Dark Matter was postulated by Caltech Astronomer Fritz Zwicky about the time the author of To Billow or Not to Billow was born.  Observations relevant to Big Bang cosmology have resulted in an astounding accounting: Only 20% of the mass in the universe is made up of ordinary matter, the rest, 80%, constitutes unexplained, utterly transparent Dark Matter.  The theory continues as the most widely accepted explanation of certain anomalies in galactic motions, even though a concrete understanding of Dark Matter remains elusive. 
Treatment of Dark Matter is outside the scope of To Billow or Not to Billow -- and light-millenia beyond the qualifications of the author.  Nevertheless, direct evidence for the existence of Dark Matter does not exist.  Perhaps until now (for large values of "perhaps").

Epilog

Eight years after the publication of To Billow or Not to Billow, we have a report by the European Space Agency...
XMM-NEWTON FINDS MISSING INTERGALACTIC MATERIAL...
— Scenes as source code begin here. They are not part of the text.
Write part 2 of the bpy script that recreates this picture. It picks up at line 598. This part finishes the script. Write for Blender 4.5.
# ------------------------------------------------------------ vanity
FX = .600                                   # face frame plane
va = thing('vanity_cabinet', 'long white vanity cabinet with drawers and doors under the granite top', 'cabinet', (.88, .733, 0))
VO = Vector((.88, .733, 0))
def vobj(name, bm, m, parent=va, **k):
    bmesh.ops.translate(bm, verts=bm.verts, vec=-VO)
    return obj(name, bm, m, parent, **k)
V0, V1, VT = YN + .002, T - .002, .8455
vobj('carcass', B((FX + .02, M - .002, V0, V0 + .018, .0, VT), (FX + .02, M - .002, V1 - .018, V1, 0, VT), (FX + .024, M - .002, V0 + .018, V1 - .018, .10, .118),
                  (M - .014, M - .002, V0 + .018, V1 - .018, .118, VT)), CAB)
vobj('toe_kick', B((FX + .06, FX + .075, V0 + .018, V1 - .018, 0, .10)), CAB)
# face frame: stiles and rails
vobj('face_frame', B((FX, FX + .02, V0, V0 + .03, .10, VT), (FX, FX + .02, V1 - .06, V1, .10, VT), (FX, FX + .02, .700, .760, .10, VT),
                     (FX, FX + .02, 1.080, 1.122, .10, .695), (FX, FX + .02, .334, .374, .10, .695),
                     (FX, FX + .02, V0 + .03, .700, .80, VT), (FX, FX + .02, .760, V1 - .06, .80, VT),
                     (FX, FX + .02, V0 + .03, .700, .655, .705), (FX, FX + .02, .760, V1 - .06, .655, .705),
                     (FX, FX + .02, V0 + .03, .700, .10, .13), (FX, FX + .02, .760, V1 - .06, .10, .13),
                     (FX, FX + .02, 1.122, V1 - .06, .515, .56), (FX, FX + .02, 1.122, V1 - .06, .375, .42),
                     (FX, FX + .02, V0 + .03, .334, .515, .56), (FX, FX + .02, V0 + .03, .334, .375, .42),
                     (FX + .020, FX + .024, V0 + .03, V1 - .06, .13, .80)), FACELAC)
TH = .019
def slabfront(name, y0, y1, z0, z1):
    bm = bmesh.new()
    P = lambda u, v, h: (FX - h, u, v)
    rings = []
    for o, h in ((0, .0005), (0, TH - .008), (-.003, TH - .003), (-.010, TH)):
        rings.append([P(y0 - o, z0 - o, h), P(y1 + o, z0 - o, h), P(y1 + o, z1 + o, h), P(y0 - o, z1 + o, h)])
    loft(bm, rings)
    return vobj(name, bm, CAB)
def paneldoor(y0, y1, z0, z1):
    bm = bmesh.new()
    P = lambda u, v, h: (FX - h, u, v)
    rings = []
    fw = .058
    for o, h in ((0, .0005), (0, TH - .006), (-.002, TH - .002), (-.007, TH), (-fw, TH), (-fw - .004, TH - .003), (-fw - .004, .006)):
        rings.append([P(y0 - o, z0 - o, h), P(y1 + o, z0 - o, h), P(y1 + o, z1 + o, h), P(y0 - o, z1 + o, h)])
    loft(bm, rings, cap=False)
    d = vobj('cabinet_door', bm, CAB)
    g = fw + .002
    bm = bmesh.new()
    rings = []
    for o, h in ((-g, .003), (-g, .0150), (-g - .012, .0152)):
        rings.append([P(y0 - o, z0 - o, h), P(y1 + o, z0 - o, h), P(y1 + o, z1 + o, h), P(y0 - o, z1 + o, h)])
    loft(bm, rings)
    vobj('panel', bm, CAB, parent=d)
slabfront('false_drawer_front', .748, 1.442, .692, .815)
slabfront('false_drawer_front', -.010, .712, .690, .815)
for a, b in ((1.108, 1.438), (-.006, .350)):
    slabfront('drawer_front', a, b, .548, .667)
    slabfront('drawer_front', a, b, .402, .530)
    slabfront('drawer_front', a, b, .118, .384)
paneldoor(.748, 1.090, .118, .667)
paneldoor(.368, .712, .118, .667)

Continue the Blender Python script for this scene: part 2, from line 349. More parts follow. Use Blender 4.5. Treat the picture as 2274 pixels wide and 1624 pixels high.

After a nearly twenty-year long game of cosmic hide-and-seek, astronomers using ESA’s XMM-Newton space observatory have finally found evidence of hot, diffuse gas permeating the cosmos, closing a puzzling gap in the overall budget of ‘normal’ matter in the Universe. 

The 'evidence' seems to be consistent with speculations on the Solution page (for large values of "seems").